▶ [AVAILABLE DATA]:
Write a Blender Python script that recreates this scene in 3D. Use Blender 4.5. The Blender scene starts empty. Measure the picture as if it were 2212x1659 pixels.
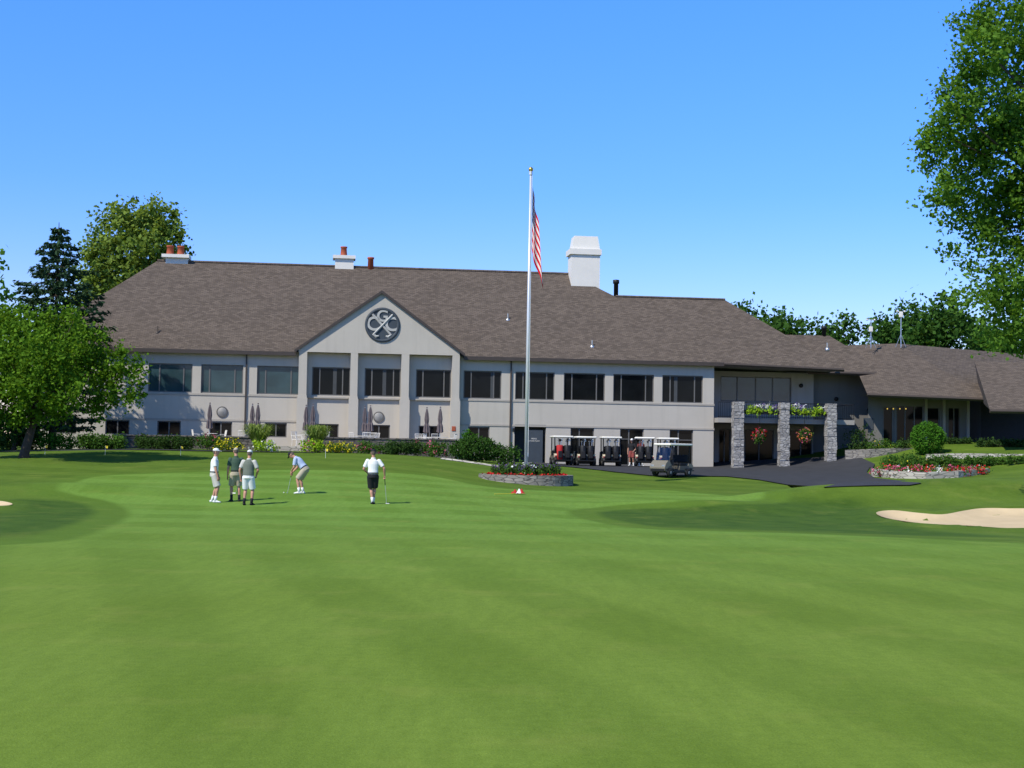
import bpy, bmesh, math, random
import numpy as np
from mathutils import Vector, Matrix
from mathutils.geometry import delaunay_2d_cdt
random.seed(7); rng = np.random.default_rng(7)
S = bpy.context.scene; C = S.collection
R_ = math.radians
F, CX, CY = 3037.0, 1106.0, 829.5
CAM = Vector((0, 0, 2.0)); PITCH = 2.65; ROLL = 0.95
RM = Matrix.Rotation(R_(90 + PITCH), 3, 'X') @ Matrix.Rotation(R_(ROLL), 3, 'Z')
def ray(px, py):
    d = RM @ Vector(((px - CX) / F, -(py - CY) / F, -1.0)); return d / d.y
def at(px, py, Y): return CAM + ray(px, py) * Y
# camera, sun, sky
cd = bpy.data.cameras.new('camera'); co_ = bpy.data.objects.new('camera', cd); C.objects.link(co_)
co_.matrix_world = Matrix.Translation(CAM) @ RM.to_4x4(); cd.sensor_width = 36; cd.lens = 36 * F / 2212; cd.clip_end = 8000; cd.clip_start = .1
S.camera = co_
SAZ, SEL = 42, 46
sv = Vector((-math.sin(R_(SAZ)) * math.cos(R_(SEL)), -math.cos(R_(SAZ)) * math.cos(R_(SEL)), math.sin(R_(SEL))))
sl = bpy.data.lights.new('sun', 'SUN'); sl.energy = 5.0; sl.angle = R_(.53); sl.color = (1, .945, .835)
so = bpy.data.objects.new('sun', sl); C.objects.link(so); so.rotation_euler = sv.to_track_quat('Z', 'Y').to_euler(); so.location = (-40, -40, 60)
w = bpy.data.worlds.new('World'); S.world = w; w.use_nodes = True; nt = w.node_tree; nt.nodes.clear()
sk = nt.nodes.new('ShaderNodeTexSky'); sk.sky_type = 'NISHITA'; sk.sun_disc = False; sk.sun_elevation = R_(SEL); sk.sun_rotation = math.atan2(sv.x, sv.y) % (2 * math.pi)
sk.air_density = 1.0; sk.dust_density = 0.0; sk.ozone_density = 4.0
hs = nt.nodes.new('ShaderNodeHueSaturation'); hs.inputs['Saturation'].default_value = 1.25
bg = nt.nodes.new('ShaderNodeBackground'); bg.inputs[1].default_value = .13
wo = nt.nodes.new('ShaderNodeOutputWorld')
tcw = nt.nodes.new('ShaderNodeTexCoord'); spw = nt.nodes.new('ShaderNodeSeparateXYZ'); nt.links.new(tcw.outputs['Generated'], spw.inputs[0])
cr = nt.nodes.new('ShaderNodeValToRGB'); nt.links.new(spw.outputs[2], cr.inputs[0]); E = cr.color_ramp.elements
E[0].position = 0.05; E[0].color = (.40, .335, .40, 1); E[1].position = .32; E[1].color = (.42, .48, .80, 1)
e_ = E.new(.18); e_.color = (.34, .385, .60, 1); e_ = E.new(.55); e_.color = (.44, .40, .32, 1)
mw_ = nt.nodes.new('ShaderNodeMix'); mw_.data_type = 'RGBA'; mw_.blend_type = 'MULTIPLY'; mw_.inputs[0].default_value = 1
g3 = nt.nodes.new('ShaderNodeVectorMath'); g3.operation = 'SCALE'; g3.inputs['Scale'].default_value = 3.0
nt.links.new(sk.outputs[0], hs.inputs['Color']); nt.links.new(hs.outputs[0], mw_.inputs[6]); nt.links.new(cr.outputs[0], mw_.inputs[7])
nt.links.new(mw_.outputs[2], g3.inputs[0]); nt.links.new(g3.outputs[0], bg.inputs[0]); nt.links.new(bg.outputs[0], wo.inputs[0])
S.view_settings.view_transform = 'Standard'; S.view_settings.look = 'None'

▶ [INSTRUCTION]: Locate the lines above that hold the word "scene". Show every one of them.

▶ [CORRECT RESPONSE]:
Write a Blender Python script that recreates this scene in 3D. Use Blender 4.5. The Blender scene starts empty. Measure the picture as if it were 2212x1659 pixels.
S = bpy.context.scene; C = S.collection